Réserves sur la compensation : mutisme de la Commission
Proposées par l'Etat et le concessionnaire Aéroport du Grand Ouest (AGO)-Vinci, les méthodes de compensation ont clairement été invalidées par la Commission d'experts scientifiques en avril dernier. Confronté à ces multiples réserves, l'Etat français a désigné le 28 août un comité scientifique chargé de juger des améliorations à apporter aux méthodes de compensation environnementale. "En nommant un nouveau comité, l'Etat chercherait-il à contourner l'analyse des experts qu'il avait pourtant lui-même nommés ?", interroge Françoise Verchère, porte-parole du collectif des élus doutant de la pertinence de l'aéroport (Cedpa) ? Sur ce point très controversé, le représentant de la Commission européenne n'a pas émis de commentaire. "Nulle part dans les éléments de réponse qu'elle a adressés à la Commission européenne, la France ne fait référence aux réserves sur la compensation émises par le Collège d'experts scientifiques. Sur ce point, les éléments qu'elle fournit restent lacunaires", estime Dorian Piette. Ceci expliquerait cela ?
Pourtant, dans son rapport daté d'avril 2013, le Collège d'experts affirmait que la méthode de compensation ne pouvait pas être validée en l'état, et émettait des réserves. Sur les principes de la méthode, le Collège soulignait "la non adéquation de la méthode de compensation avec la disposition 8B-2 du SDAGE du bassin Loire-Bretagne, et son excessive complexité, la rendant peu intelligible par les citoyens ; l'absence de prise en compte adéquate du risque d'échec des mesures de compensation proposées et de la durée nécessaire à la recréation ou à la restauration effective des fonctions impactées ; le choix et le calcul des coefficients de compensation non suffisamment justifiés ; l'incertitude sur les possibilités d'évaluer la mise en œuvre effective des mesures de compensation proposées."

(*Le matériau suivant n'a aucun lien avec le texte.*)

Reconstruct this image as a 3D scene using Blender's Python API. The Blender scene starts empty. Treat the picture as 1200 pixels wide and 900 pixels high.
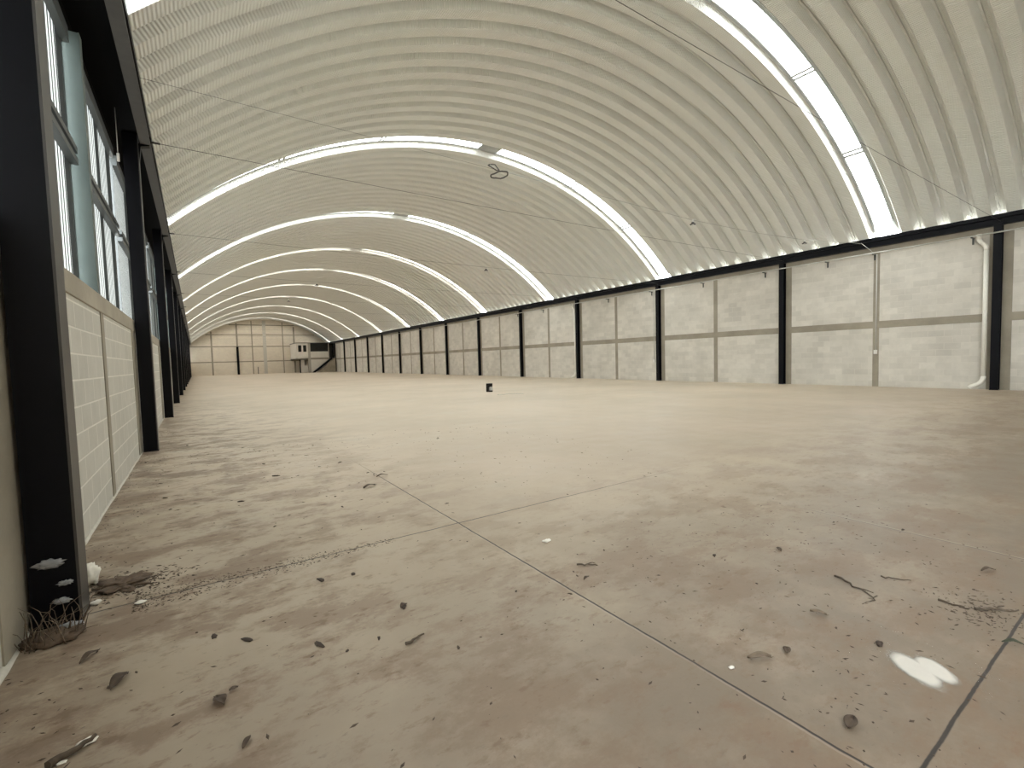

Sur son application à Notre-Dame-des-Landes, le Collège concluait sur le constat d' "une caractérisation initiale insuffisante de la biodiversité, une analyse insuffisante du fonctionnement hydrologique quantitatif, avec une surestimation de la fonction soutien d'étiage et une sous-estimation de la fonction ralentissement des crues ; une analyse non pertinente de la qualité des eaux ; une insuffisance d'engagement formel des maîtres d'ouvrage quant à l'obligation de résultat ; une absence de méthode explicite de suivi à long terme des mesures de compensation ; une grande difficulté d'appréciation et de fortes incertitudes sur la faisabilité des mesures de génie écologique proposées." Le collège d'experts estimait que ces réserves devaient être levées pour que le projet puisse êre poursuivi sur une superficie aussi vaste, soulignant "la difficulté et l'ampleur du travail mené par les maîtres d'ouvrage dans un tel contexte, pour assurer la compensation écologique des zones humides qui seront détruites ou impactées par l'aéroport".
Contre-offensive de l'Etat français
Les tensions autour de cette consultation ont été sensibles ce mardi 17 septembre. Outre le fait que les documents de la Commission européenne n'étaient pas disponibles en ligne à la veille de l'audition, la Conférence des Présidents du Parlement européen a reporté sine die l'envoi d'une mission parlementaire d'enquête à Notre-Dame-Des-Landes, demandée par les parlementaires de la Commission des Pétitions. Pour Sandrine Bélier, députée européenne des Verts/ALE, en charge du dossier, ce report s'explique par la pression des élus socialistes et conservateurs de la région du Grand Ouest, qui cherchent à freiner la poursuite de l'enquête européenne. "Notre responsabilité est donc de garder ouvertes ces pétitions afin de permettre et de soutenir la poursuite de l'enquête. J'ai également réitéré ma demande d'envoi au plus vite d'une délégation de parlementaires sur le terrain. Nous devons aller au bout de notre démarche tripartite en réunissant les élus européens, la société civile et les autorités françaises. Cette visite de terrain est cruciale afin de permettre aux députés européens de se rendre compte de la réalité du dossier et de voir un site qui est parlant", poursuit l'eurodéputée.
Sur le fond, commente Sandrine Bélier, "la Commission européenne indique ne pas disposer de suffisamment d'éléments pour ouvrir aujourd'hui une procédure d'infraction formelle additionnelle. Pour autant elle ne l'exclut pas. La France est déjà sous le coup d'un contentieux européen concernant son application de la directive plans et programmes. Au terme de six mois d'enquête, les services de la Commission ont donc confirmé leur ferme intention de poursuivre leur investigation notamment quant aux nouvelles évaluations et mesures qui seront prises. Cependant, je regrette la timidité de leurs déclarations car attendre une infraction "immédiate", c'est risquer que soit imposée une situation de fait où, une fois la nature et le site détruits et bétonnés, nous n'aurions plus d'intérêt à statuer."